### [Your objective]
Below are the records. Retype, exactly, the lines from the first through the line with "COL = S.collection", and leave out the pictures.

[Saved entries]
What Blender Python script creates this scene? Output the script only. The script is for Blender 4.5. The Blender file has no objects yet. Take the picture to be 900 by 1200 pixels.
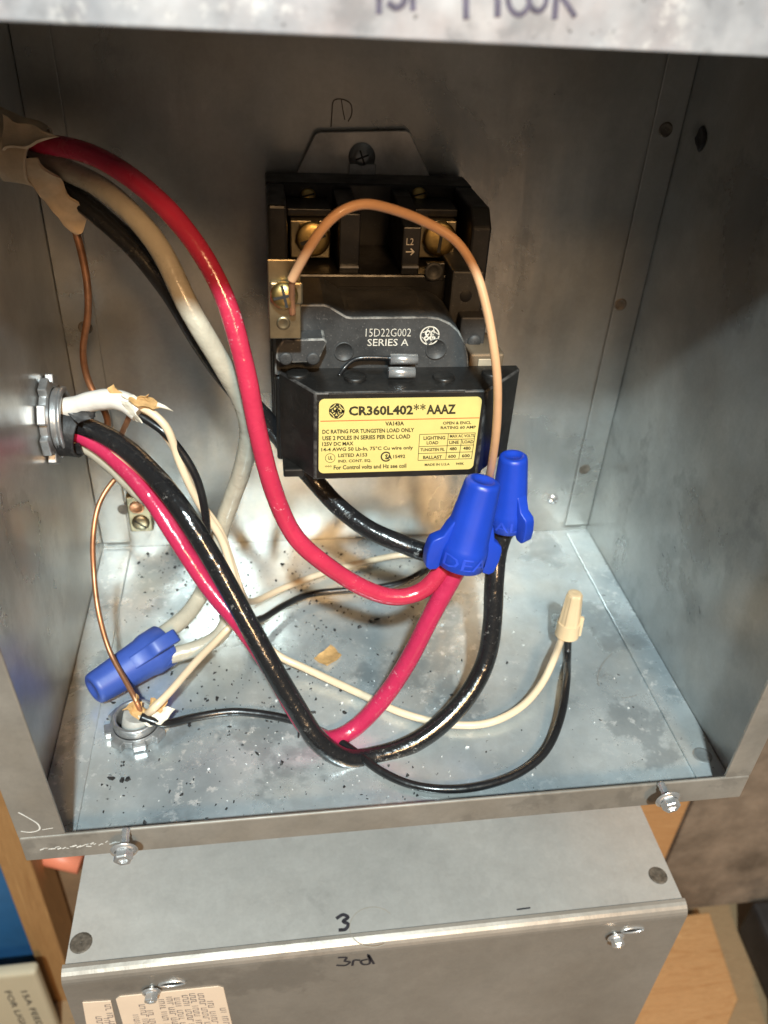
import bpy, bmesh, math, random
from mathutils import Vector, Matrix, noise
random.seed(7)
S = bpy.context.scene
COL = S.collection

# ------------------------------------------------------------------ camera
CX = Vector((0.0981344, -0.4026845, 0.3013423))
CE = (0.965038580, -0.0514333421, -0.134717103)
FPX = 954.404
cd = bpy.data.cameras.new('camera'); cam = bpy.data.objects.new('camera', cd); COL.objects.link(cam)
cam.location = CX; cam.rotation_euler = CE
cd.sensor_fit = 'VERTICAL'; cd.sensor_height = 36.0; cd.lens = FPX / 1200 * 36.0
cd.clip_start = 0.01; cd.clip_end = 50
cd.dof.use_dof = True; cd.dof.focus_distance = 0.335; cd.dof.aperture_fstop = 11.0
S.camera = cam

# ------------------------------------------------------------------ light
w = bpy.data.worlds.new('World'); S.world = w; w.use_nodes = True
bg = w.node_tree.nodes['Background']; bg.inputs[0].default_value = (1.0, 0.84, 0.68, 1); bg.inputs[1].default_value = 0.11
def area(name, loc, target, size, power, color, shape='DISK'):
    l = bpy.data.lights.new(name, 'AREA'); l.shape = shape; l.size = size; l.energy = power; l.color = color
    o = bpy.data.objects.new(name, l); COL.objects.link(o); o.location = loc
    o.rotation_euler = (Vector(target) - Vector(loc)).to_track_quat('-Z', 'Y').to_euler()
    return o
area('key_lamp', (0.07, -1.02, 1.08), (0.15, -0.1, 0.05), 0.07, 32, (0.80, 0.965, 1.0))
area('room_lamp', (0.30, -1.30, 0.86), (0.15, 0, 0.0), 0.20, 12, (1.0, 0.60, 0.28))
area('floor_bounce_lamp', (0.35, -1.5, -0.55), (0.15, -.2, 0.0), 0.7, 1.3, (1.0, 0.64, 0.38))
S.view_settings.view_transform = 'Standard'; S.view_settings.look = 'None'
S.view_settings.exposure = 0.0; S.view_settings.gamma = 1.0

# ------------------------------------------------------------------ placing helpers
RM = cam.rotation_euler.to_matrix()
def ray(px, py): return RM @ Vector(((px - 450) / FPX, -(py - 600) / FPX, -1))
def P(px, py, y):                       # point at depth y (distance from the back wall is -y)
    d = ray(px, py); t = (y - CX.y) / d.y; return CX + d * t
def PZ(px, py, z):                      # point at height z
    d = ray(px, py); t = (z - CX.z) / d.z; return CX + d * t
def PX(px, py, x):
    d = ray(px, py); t = (x - CX.x) / d.x; return CX + d * t

# ------------------------------------------------------------------ mesh helpers
WL = {}                                  # world location of empties
class MB:
    def __init__(s): s.bm = bmesh.new()
    def box(s, x0, x1, y0, y1, z0, z1):
        x0, x1 = sorted((x0, x1)); y0, y1 = sorted((y0, y1)); z0, z1 = sorted((z0, z1))
        v = [s.bm.verts.new(c) for c in ((x0,y0,z0),(x1,y0,z0),(x1,y1,z0),(x0,y1,z0),(x0,y0,z1),(x1,y0,z1),(x1,y1,z1),(x0,y1,z1))]
        for f in ((3,2,1,0),(4,5,6,7),(0,1,5,4),(1,2,6,5),(2,3,7,6),(3,0,4,7)): s.bm.faces.new([v[i] for i in f])
        return s
    def prism(s, poly, y0, y1, axis='y'):       # polygon in the x-z plane, extruded along y (or x-y along z)
        def mk(p, t): return (p[0], t, p[1]) if axis == 'y' else ((p[0], p[1], t) if axis == 'z' else (t, p[0], p[1]))
        a = [s.bm.verts.new(mk(p, y0)) for p in poly]; b = [s.bm.verts.new(mk(p, y1)) for p in poly]
        n = len(poly); s.bm.faces.new(a); s.bm.faces.new(b[::-1])
        for i in range(n): s.bm.faces.new((a[i], b[i], b[(i+1) % n], a[(i+1) % n]))
        return s
    def tube(s, pts, r, n=12, flat=1.0, cap=True, closed=False):
        rs = r if isinstance(r, (list, tuple)) else [r] * len(pts)
        rings = []; t0 = None; u = None
        for i, p in enumerate(pts):
            a = pts[max(i-1, 0)]; b = pts[min(i+1, len(pts)-1)]
            t = (b - a).normalized()
            if u is None:
                u = t.orthogonal().normalized()
            else:
                u = (u - t * u.dot(t)).normalized()
            v = t.cross(u)
            rings.append([s.bm.verts.new(p + (u * math.cos(k*2*math.pi/n) + v * math.sin(k*2*math.pi/n) * flat) * rs[i]) for k in range(n)])
        for A, B in zip(rings, rings[1:]):
            for k in range(n):
                f = s.bm.faces.new((A[k], A[(k+1) % n], B[(k+1) % n], B[k])); f.smooth = True
        if cap:
            s.bm.faces.new(rings[0][::-1]); s.bm.faces.new(rings[-1])
        return s
    def lathe(s, prof, n=32, M=Matrix(), smooth=True, cap0=False, cap1=False):      # profile (r, z) about local z
        rings = []
        for r, z in prof:
            rings.append([s.bm.verts.new(M @ Vector((r*math.cos(k*2*math.pi/n), r*math.sin(k*2*math.pi/n), z))) for k in range(n)])
        for A, B in zip(rings, rings[1:]):
            for k in range(n):
                f = s.bm.faces.new((A[k], A[(k+1) % n], B[(k+1) % n], B[k])); f.smooth = smooth
        if cap0: s.bm.faces.new(rings[0][::-1])
        if cap1: s.bm.faces.new(rings[-1])
        return s
    def poly(s, pts):
        s.bm.faces.new([s.bm.verts.new(p) for p in pts]); return s
    def build(s, name, mat, parent=None, bevel=0, seg=2, solid=0, sub=0):
        me = bpy.data.meshes.new(name)
        bmesh.ops.recalc_face_normals(s.bm, faces=s.bm.faces[:]) if s.bm.faces else None
        if parent is not None:
            off = WL.get(parent.name, Vector()); bmesh.ops.translate(s.bm, verts=s.bm.verts[:], vec=-off)
        s.bm.to_mesh(me); s.bm.free()
        me.materials.append(mat)
        o = bpy.data.objects.new(name, me); COL.objects.link(o)
        if parent is not None:
            o.parent = parent; WL[o.name] = WL.get(parent.name, Vector())
        if solid:
            m = o.modifiers.new('thickness', 'SOLIDIFY'); m.thickness = solid; m.offset = 0
        if bevel:
            m = o.modifiers.new('edges', 'BEVEL'); m.width = bevel; m.segments = seg; m.limit_method = 'ANGLE'; m.angle_limit = math.radians(40)
        if sub:
            m = o.modifiers.new('smooth', 'SUBSURF'); m.levels = sub; m.render_levels = sub
        return o
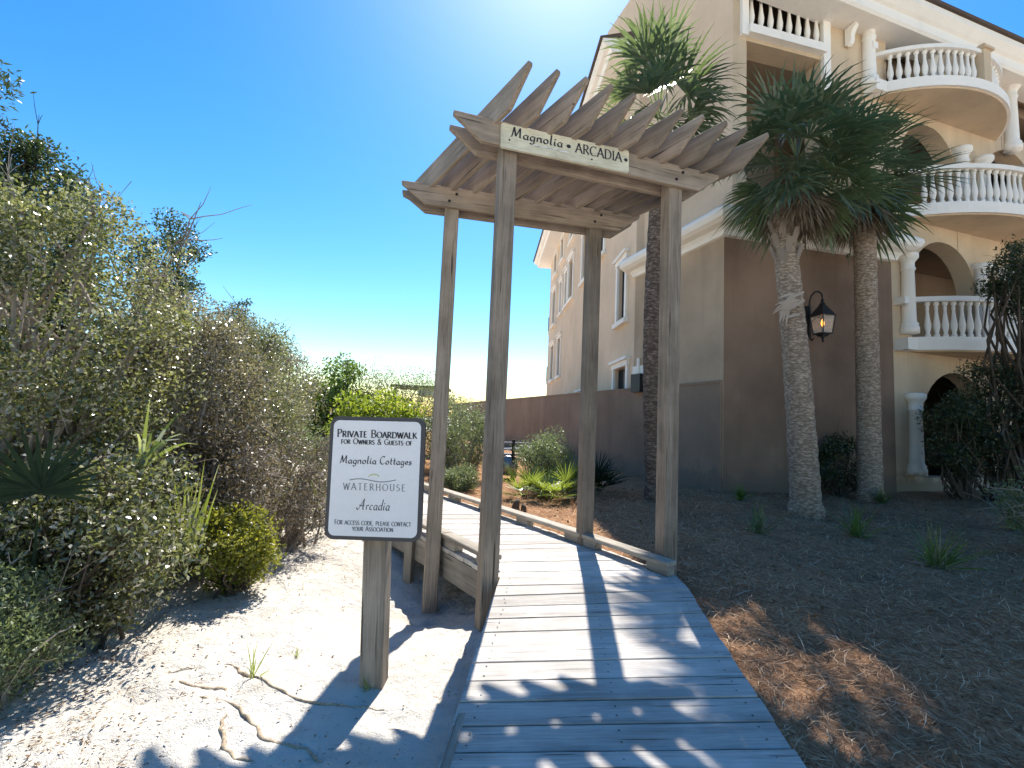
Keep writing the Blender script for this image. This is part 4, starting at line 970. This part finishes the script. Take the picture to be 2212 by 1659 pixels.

### [Response to this exercise]
What Blender Python script creates this scene? Output the script only. The script is for Blender 4.5. The Blender file has no objects yet. Take the picture to be 900 by 1200 pixels.
import bpy, bmesh, math, random
from mathutils import Vector, Matrix, noise
random.seed(7)
S = bpy.context.scene
COL = S.collection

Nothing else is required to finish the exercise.